The National Labor Relations Board has held that Laborers Local 79 violated the National Labor Relations Act when it threatened a real estate developer that it would picket and "shut down" the developer's job site unless demolition work was performed by a union contractor.  The developer, JMH Development, purchased an old warehouse in Brooklyn for conversion into apartments and retail stores.  JMH originally hired a general contractor that subcontracted demolition work to a union contractor.  However, it became dissatisfied with the performance of those contractors and eventually hired open-shop contractor Northeast Interiors to complete demolition.  Local 79 put pressure on JMH and one of the project investors to fire Northeast and hire a union contractor.  The union's tactics included threats to picket the job site where Northeast was working.  The union had no labor dispute directly with JMH or the investor, only with Northeast.  While a union generally has the right to picket an employer with which it has a direct dispute (a primary employer), the Act prohibits unions from pressuring secondary employers to "cease doing business" with the primary employer.  In the 1950 Moore Dry Dock case, the Board established standards for determining if picketing at a common situs (where employees of a primary employer and employees of a secondary employer work on the same premises) is lawful.  The picketing is considered to be lawful primary picketing if it is:
  1. Limited to times when the employees of the primary employer are working on the premises.

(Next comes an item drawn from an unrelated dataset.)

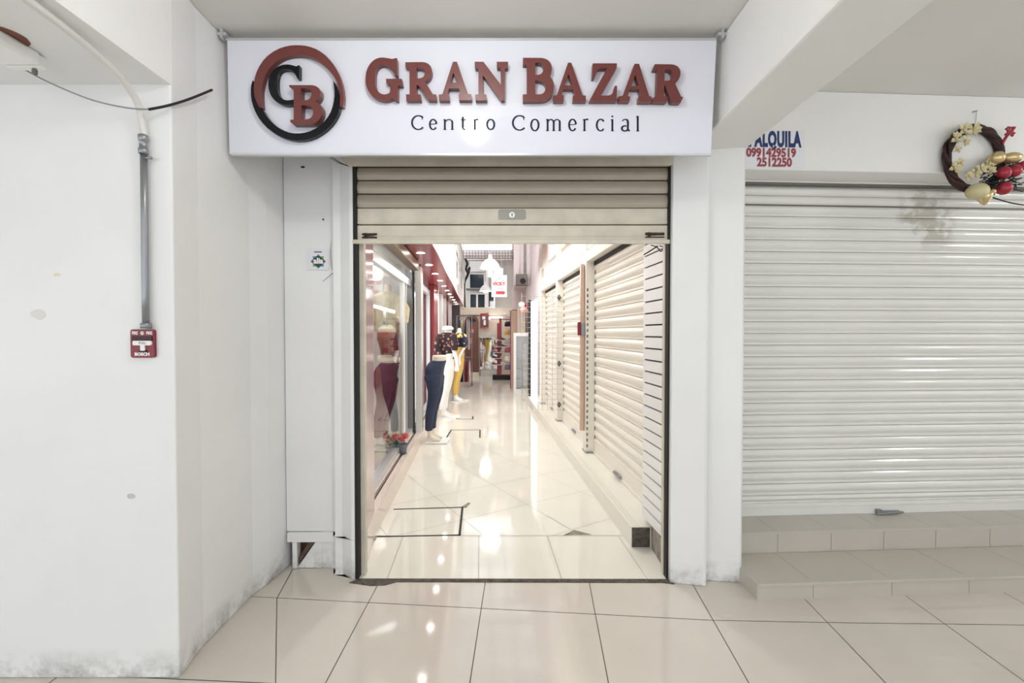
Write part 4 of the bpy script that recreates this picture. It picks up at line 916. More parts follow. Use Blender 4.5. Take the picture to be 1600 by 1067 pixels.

  2. Limited to times when the primary employer is carrying on its normal business there.
  3. Confined to places reasonably close to where the employees of the primary employer are working.
  4. Conducted so that the picket signs, the banners, and the conduct of the pickets indicate clearly that the dispute is with the primary employer and not with the secondary employer.
The Board has held that common situs picketing may be unlawful even if these standards are met where the union's statements or actions otherwise indicate that the picketing has an unlawful objective.  The Board has also held that a union's mere failure to provide assurances that threatened picketing would meet the Moore Dry Dock standards can itself establish a violation of the Act.  However, two circuit courts have rejected the Board's position on this.  In the present case, the Board found that Local 79 made unqualified threats to picket without providing assurances that the picketing would meet the Moore Dry Dock standards.  Even if that is insufficient to find a violation of the Act, the Board found a violation in this case based on direct evidence of Local 79's unlawful secondary objective, including statements by union agents to JMH that Local 79 would picket "unless" demolition work was performed by a union contractor instead of Northeast.   Local 79, Laborers Int'l Union of N. America, AFL-CIO, 354 NLRB No. 14 (April 30, 2009).